= TASK TO CARRY OUT =
Output a verbatim copy of the data, cut off after the line that contains "R = math.radians".

= DATASET CONTENT =
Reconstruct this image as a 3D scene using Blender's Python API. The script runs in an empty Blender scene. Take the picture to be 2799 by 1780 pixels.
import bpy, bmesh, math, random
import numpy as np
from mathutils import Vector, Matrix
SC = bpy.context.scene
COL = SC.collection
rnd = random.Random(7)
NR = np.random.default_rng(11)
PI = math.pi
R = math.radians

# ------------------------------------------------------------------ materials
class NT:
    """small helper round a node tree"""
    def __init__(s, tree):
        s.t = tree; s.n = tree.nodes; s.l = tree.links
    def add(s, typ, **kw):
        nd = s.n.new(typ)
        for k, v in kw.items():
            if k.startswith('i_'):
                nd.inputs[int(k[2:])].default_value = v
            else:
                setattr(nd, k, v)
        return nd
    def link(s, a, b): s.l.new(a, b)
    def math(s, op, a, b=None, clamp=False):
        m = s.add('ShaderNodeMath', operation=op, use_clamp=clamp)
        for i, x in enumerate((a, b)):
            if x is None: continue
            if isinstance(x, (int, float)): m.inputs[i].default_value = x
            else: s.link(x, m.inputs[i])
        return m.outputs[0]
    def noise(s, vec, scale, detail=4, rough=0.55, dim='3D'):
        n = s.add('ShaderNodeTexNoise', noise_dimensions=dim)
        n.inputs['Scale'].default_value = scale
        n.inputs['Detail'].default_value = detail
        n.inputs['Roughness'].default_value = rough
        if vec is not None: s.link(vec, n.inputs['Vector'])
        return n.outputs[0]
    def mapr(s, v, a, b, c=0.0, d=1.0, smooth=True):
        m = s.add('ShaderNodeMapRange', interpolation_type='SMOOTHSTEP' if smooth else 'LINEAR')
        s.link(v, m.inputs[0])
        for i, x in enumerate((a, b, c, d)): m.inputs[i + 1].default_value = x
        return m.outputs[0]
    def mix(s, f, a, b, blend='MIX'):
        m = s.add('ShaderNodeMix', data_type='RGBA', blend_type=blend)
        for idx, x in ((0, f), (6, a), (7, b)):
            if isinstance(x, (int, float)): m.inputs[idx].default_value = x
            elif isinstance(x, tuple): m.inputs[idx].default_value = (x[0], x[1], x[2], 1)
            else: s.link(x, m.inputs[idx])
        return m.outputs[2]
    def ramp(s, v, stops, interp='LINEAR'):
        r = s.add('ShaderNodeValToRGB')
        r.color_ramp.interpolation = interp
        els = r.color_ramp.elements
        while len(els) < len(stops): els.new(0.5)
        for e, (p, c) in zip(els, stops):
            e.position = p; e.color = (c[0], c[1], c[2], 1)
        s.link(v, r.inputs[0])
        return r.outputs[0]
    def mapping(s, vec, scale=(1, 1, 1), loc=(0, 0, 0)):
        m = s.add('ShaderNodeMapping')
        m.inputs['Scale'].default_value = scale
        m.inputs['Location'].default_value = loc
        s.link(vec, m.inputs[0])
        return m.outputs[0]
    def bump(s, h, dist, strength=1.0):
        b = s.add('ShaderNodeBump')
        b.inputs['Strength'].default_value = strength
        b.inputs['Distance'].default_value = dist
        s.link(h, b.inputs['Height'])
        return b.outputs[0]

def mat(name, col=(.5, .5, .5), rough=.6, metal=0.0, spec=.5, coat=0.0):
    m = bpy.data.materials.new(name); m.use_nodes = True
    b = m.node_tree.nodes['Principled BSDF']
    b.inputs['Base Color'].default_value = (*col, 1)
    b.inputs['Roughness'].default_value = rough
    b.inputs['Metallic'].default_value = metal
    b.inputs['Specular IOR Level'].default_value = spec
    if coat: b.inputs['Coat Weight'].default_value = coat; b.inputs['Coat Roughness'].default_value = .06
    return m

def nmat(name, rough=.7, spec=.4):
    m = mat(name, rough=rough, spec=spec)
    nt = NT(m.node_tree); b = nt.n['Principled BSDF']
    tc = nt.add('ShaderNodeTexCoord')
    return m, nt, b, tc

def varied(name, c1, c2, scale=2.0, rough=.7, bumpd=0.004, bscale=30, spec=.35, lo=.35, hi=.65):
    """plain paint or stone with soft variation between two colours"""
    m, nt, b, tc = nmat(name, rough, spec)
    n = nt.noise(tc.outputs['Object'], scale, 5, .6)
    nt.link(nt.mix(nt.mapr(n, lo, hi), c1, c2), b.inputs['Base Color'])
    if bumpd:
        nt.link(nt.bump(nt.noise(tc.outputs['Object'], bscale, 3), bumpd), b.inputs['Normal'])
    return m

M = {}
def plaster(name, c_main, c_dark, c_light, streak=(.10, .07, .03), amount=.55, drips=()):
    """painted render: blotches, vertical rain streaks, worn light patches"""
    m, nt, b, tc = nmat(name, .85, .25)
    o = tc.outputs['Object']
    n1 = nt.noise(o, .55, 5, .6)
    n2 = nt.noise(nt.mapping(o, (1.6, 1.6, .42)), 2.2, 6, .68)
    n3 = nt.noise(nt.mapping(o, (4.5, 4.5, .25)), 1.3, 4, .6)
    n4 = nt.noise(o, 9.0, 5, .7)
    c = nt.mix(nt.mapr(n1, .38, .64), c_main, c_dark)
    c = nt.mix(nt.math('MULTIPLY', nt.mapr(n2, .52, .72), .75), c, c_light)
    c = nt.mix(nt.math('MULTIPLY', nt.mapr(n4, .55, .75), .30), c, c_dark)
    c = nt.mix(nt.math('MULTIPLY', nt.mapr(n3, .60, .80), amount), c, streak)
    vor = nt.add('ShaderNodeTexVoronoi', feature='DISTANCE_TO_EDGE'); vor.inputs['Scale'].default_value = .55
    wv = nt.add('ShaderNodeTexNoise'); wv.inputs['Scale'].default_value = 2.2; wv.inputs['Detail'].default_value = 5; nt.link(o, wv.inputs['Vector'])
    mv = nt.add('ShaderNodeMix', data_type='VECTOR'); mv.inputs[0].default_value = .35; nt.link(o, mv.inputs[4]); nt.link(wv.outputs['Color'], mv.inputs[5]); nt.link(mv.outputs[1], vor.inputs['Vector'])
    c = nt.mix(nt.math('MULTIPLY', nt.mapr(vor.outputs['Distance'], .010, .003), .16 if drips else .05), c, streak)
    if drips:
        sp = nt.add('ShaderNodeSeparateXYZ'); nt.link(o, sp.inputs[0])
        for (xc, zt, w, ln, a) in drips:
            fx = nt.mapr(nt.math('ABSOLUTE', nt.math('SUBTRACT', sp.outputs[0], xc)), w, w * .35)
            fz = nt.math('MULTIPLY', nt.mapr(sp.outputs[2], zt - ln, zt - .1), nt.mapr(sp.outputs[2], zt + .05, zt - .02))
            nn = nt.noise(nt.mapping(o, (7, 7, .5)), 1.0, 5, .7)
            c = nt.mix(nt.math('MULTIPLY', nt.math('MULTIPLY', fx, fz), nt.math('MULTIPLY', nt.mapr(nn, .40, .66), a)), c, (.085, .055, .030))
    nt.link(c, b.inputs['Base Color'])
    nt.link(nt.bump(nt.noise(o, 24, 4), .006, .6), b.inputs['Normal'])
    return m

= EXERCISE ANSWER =
Reconstruct this image as a 3D scene using Blender's Python API. The script runs in an empty Blender scene. Take the picture to be 2799 by 1780 pixels.
import bpy, bmesh, math, random
import numpy as np
from mathutils import Vector, Matrix
SC = bpy.context.scene
COL = SC.collection
rnd = random.Random(7)
NR = np.random.default_rng(11)
PI = math.pi
R = math.radians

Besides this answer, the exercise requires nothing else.